There are multiple pieces about a Swiss residency Cole undertook at some point earlier this decade, where one piece writes at length about photography and isolation, while another engages more intensely with a James Baldwin essay about being the first black man to walk in a tiny, mountaintop town. There is a deep, intellectual engagement with the ways in which racism has changed: Cole is not treated with open awe like Baldwin was, but he is regularly conscious of slight differences in the ways he is treated compared to white clientele in, for example, restaurants. He has a similar experience when visiting Brazil, as part of a wonderful essay that explores in detail the commodification of travel and the familiarity of certain unfamiliar things. Cole, as a Nigerian and an America choosing to live in New York, is both at home and homesick, and these ideas recur throughout the book. So, I dunno, maybe I’m wrong to say that he isn’t self-evaluating, he just isn’t necessarily being self-critical. But why should he be?
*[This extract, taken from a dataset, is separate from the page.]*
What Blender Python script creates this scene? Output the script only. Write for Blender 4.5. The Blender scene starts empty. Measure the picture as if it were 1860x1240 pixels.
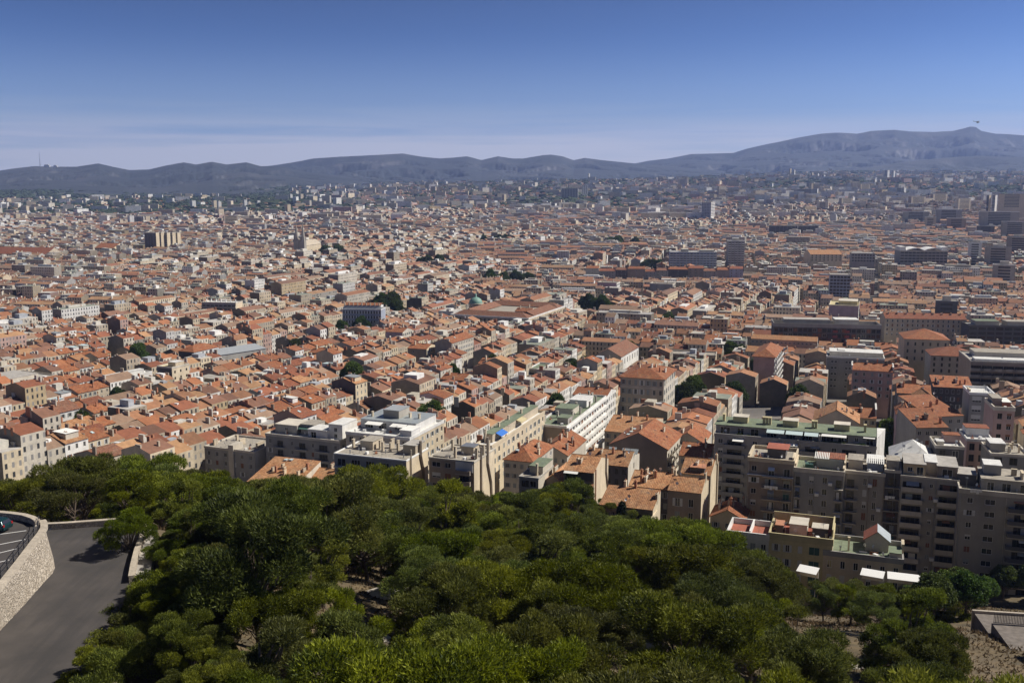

There are some marvellous pieces in here about the thrill of gorgeous works of art and literature, there are deeply moving pieces about topics as diverse as the death of a poet in a terrorist attack, and the fear of misguided lynchings in poorer parts of Nigeria. This is intelligent, informative, prose, and Cole’s essays on the disappointments of Obama’s administration are especially haunting given the America that has arisen in the time since Cole submitted his final edits to his publishers (this was published in 2016). Cole’s writing is great – clever without being smug, emotive without being overwrought, and personal without being self-indulgent.
I’d have liked this to have felt more like a single work, or a more chronological one, perhaps, and maybe a little more of Cole reckoning with his success and the effects this has had on his international, transoceanic existence. But, y’know, most essay collections, just like most short story collections, are just that: a collection, not an entity. This is gorgeous, relevant, artful essayistic prose, and I think it’s exactly the kinda thing that regular readers of this blog would enjoy. Like my writing here, but more clever and you gotta pay for it.